The joy and loss of transition
January-2025

“How does one say goodbye to a home and friends that are now like family knowing that you will not see many of them again?”
After years of service in Asia, Iona is returning to a new life in New Zealand. Read about her journey of finishing on the field.

Read an excerpt from Iona’s recent newsletter, that explains her recent experiences of saying goodbyes and looking ahead to the future:

“As I sit and write this, my flat is filled with small piles of household items for different people; my suitcases are semi-packed as I trial what fits in different cases that I will take on my break and those that I will send back to New Zealand ahead of me. It is a mixture of excitement and burgeoning sadness that fills my heart as I contemplate my time on the field. How does one say goodbye to a home and friends that are now like family knowing that you will not see many of them again?

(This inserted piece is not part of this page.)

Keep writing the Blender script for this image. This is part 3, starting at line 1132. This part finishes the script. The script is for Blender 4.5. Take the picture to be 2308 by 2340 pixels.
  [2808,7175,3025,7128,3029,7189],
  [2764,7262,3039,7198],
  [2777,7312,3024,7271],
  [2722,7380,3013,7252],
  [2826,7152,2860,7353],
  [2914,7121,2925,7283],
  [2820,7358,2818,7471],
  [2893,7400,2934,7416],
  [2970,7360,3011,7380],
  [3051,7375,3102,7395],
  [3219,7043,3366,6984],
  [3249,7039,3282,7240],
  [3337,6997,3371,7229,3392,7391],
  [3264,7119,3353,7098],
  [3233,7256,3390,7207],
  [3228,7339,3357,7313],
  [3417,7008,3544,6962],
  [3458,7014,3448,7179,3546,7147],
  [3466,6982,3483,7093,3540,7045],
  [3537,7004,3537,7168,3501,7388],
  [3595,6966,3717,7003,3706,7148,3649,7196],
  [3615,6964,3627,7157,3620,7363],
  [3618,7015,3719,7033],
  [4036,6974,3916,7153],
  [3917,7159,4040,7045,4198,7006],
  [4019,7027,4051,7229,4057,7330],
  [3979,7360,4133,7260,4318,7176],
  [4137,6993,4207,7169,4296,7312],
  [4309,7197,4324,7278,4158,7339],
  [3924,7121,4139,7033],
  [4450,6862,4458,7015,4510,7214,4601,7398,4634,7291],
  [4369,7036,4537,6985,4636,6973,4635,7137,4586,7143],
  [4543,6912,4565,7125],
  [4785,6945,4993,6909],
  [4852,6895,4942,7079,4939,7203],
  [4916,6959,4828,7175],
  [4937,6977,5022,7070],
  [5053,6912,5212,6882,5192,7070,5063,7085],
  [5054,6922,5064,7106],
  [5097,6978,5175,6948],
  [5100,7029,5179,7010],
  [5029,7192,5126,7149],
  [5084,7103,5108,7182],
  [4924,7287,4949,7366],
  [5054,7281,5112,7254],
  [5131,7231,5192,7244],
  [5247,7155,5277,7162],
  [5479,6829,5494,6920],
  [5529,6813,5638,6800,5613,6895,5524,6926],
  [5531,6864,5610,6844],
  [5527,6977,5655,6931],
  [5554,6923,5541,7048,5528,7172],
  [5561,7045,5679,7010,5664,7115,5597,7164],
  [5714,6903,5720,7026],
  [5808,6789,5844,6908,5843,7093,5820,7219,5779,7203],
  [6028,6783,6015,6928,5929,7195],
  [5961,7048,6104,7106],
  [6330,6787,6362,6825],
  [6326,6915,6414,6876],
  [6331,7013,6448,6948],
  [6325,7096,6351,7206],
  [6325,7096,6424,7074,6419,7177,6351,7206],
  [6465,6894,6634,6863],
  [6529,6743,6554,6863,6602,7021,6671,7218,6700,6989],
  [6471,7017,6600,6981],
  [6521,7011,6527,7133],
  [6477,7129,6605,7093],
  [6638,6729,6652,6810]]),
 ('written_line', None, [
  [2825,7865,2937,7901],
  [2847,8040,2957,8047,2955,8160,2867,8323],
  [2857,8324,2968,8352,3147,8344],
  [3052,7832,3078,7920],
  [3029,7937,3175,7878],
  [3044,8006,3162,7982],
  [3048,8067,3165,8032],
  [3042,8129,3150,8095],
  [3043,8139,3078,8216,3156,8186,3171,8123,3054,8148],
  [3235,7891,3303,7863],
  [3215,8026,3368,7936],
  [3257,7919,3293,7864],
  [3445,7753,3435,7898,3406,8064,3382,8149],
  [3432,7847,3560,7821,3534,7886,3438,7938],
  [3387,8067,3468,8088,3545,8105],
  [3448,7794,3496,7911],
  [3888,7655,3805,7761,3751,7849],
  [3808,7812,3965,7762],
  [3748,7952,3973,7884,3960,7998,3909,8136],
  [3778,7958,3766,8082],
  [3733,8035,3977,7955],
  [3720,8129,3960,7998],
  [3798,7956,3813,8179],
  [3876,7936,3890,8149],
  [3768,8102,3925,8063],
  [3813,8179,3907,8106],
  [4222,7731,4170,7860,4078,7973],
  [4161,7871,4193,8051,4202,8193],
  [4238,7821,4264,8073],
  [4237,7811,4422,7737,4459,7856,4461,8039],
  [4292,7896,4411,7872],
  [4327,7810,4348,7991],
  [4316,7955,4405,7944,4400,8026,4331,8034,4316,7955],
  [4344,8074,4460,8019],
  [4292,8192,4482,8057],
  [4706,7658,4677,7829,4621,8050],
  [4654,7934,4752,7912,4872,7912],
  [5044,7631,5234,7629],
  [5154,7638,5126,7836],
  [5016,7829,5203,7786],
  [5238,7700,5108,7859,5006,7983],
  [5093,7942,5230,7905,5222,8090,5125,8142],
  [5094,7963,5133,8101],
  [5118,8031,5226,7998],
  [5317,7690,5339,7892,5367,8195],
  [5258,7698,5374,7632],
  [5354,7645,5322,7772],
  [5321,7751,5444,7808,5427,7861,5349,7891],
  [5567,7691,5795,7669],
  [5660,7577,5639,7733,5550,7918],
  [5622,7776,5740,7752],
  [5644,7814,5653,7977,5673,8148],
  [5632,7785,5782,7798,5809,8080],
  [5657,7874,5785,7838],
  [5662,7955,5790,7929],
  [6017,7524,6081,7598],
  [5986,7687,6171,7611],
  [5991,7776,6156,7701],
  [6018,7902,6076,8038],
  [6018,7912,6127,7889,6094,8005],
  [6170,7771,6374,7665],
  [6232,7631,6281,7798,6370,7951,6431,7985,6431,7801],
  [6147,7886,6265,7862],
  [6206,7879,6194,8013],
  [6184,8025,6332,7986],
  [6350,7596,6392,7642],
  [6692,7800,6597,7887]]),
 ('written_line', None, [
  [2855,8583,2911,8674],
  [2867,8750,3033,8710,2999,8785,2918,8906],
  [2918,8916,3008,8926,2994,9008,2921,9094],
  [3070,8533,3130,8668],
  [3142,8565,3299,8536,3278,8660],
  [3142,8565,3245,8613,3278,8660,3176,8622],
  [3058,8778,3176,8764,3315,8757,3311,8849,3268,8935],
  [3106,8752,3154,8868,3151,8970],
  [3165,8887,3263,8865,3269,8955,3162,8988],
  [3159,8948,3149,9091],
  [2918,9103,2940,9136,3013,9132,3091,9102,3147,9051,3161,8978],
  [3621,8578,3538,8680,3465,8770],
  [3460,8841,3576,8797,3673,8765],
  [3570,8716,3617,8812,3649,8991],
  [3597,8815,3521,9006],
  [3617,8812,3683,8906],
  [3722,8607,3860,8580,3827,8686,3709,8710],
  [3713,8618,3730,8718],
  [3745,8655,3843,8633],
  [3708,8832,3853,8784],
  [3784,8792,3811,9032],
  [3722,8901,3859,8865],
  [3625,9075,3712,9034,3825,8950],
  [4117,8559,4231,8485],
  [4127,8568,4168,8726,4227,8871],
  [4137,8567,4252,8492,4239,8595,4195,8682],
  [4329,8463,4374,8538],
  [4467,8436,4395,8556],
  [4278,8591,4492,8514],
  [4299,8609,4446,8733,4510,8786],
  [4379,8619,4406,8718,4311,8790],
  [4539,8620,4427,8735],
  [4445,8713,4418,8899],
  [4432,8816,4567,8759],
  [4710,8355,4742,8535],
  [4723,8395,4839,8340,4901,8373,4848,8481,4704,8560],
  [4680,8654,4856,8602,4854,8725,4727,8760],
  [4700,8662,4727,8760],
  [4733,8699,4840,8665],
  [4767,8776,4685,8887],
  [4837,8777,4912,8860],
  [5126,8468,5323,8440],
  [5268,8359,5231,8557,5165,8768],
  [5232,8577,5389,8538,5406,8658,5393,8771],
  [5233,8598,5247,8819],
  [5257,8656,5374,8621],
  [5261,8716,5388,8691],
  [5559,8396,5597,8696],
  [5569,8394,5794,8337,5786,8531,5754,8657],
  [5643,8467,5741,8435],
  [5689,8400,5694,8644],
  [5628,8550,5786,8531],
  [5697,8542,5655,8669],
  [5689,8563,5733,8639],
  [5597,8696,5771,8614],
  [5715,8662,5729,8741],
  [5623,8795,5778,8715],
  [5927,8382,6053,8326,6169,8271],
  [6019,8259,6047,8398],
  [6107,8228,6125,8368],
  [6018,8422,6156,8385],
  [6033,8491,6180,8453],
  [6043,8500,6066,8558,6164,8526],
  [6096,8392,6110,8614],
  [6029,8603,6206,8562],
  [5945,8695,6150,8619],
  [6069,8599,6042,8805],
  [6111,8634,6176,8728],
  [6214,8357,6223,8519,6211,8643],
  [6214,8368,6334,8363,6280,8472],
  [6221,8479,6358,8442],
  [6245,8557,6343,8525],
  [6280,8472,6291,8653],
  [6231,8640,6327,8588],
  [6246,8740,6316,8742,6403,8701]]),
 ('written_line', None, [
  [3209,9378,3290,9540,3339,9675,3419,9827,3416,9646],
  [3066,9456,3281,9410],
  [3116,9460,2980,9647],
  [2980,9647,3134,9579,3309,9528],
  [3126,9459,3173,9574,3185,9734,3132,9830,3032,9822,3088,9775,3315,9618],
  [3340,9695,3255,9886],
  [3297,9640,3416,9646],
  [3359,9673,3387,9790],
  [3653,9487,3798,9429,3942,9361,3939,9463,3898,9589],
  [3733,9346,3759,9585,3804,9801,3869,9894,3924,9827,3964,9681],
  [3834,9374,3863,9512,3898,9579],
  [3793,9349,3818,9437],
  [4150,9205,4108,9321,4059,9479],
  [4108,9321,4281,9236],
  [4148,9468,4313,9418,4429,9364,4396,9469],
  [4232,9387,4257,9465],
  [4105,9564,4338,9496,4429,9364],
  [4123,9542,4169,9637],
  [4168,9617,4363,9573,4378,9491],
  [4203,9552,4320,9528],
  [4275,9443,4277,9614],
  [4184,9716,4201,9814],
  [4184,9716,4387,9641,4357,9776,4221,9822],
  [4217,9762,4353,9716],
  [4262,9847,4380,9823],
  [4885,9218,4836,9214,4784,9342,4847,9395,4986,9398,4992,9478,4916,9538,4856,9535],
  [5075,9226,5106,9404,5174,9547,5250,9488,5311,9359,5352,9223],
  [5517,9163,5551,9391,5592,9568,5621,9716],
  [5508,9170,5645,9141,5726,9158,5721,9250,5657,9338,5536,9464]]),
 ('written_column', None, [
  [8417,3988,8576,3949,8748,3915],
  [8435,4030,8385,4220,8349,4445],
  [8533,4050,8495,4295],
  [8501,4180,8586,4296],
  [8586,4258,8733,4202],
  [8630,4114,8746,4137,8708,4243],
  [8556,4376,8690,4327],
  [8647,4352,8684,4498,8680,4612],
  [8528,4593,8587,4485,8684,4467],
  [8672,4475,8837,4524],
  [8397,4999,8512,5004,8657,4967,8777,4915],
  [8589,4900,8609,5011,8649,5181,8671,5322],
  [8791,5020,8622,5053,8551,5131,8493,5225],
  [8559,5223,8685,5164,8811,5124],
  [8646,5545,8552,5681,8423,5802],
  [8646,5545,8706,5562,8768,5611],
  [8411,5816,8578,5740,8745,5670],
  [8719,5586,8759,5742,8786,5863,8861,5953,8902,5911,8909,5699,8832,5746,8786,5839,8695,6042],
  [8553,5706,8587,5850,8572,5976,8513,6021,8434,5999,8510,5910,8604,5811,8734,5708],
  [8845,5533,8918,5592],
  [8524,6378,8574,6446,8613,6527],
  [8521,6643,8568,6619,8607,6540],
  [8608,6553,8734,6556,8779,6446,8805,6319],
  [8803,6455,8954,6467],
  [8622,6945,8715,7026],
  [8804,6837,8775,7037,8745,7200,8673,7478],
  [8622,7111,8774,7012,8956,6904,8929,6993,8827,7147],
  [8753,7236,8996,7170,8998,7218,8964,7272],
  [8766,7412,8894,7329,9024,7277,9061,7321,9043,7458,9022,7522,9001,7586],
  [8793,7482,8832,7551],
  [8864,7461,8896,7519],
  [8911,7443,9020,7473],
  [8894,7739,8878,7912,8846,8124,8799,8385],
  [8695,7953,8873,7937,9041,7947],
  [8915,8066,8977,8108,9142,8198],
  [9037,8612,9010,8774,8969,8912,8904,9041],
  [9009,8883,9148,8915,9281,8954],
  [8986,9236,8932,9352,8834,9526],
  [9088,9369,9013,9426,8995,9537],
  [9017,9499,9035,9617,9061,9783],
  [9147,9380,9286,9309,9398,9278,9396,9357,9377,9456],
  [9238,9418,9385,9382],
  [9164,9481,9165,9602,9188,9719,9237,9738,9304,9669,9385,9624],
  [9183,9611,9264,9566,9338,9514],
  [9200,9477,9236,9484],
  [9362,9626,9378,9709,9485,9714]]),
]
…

“Sometimes I’m blissfully busy with practical things like listing items on a spreadsheet to sell to my friends or sorting out my shelf full of resources at school. But really, I have been mostly looking around me, cherishing the views, eating lunch with colleagues and friends, receiving hugs and accepting coffee invitations so I can bank another memory or have a chance to say I will miss their face; I will miss them being in my life.”

Is this season of change hard? Absolutely. Yet Iona knows this is right.

“I feel like I am ready to leave and start the new chapter that God is calling me to.”

Iona emails to update on how this space of transition is going for her:

“A lot has happened since then, with farewelling all the things in my flat, place, people, and memories. The closer I get to leaving the more intense the emotions are. It’s a weird feeling as you are leaving for good things and at the right time, yet there is the juxtaposition of sweet memories and loss intertwined.

“Preparing for transition is vital to doing it well. The book I read on transition (Looming Transitions by Amy Young) explains that you’ll leave a wake behind you. How big it is, is up to you. Transition is messy, and hard no matter how many times you do it. Goodbyes are not just for you, but for others. You have logistical things to plan out well, and also time with treasured people. Not all people vying for your time are of equal importance so sometimes you have to and should prioritise, or not, in your last days.

“Over the last month, I have sat across from my dear friends and told them how much I appreciate things about them and what they have meant to me. I have been able to share about God’s goodness, grace and provision during this time of transition and it has brought me and them to tears. Moving back to your passport country you are not the same you as when you left– you have a piece of the new country in your heart now. You might even like different food, do things in a different way, or see things with a different perspective. I always say to those who ask, you can’t unsee the world, it most certainly changes you. I am very grateful for all that I have experienced with God and will hold it in my heart to serve others in the future.”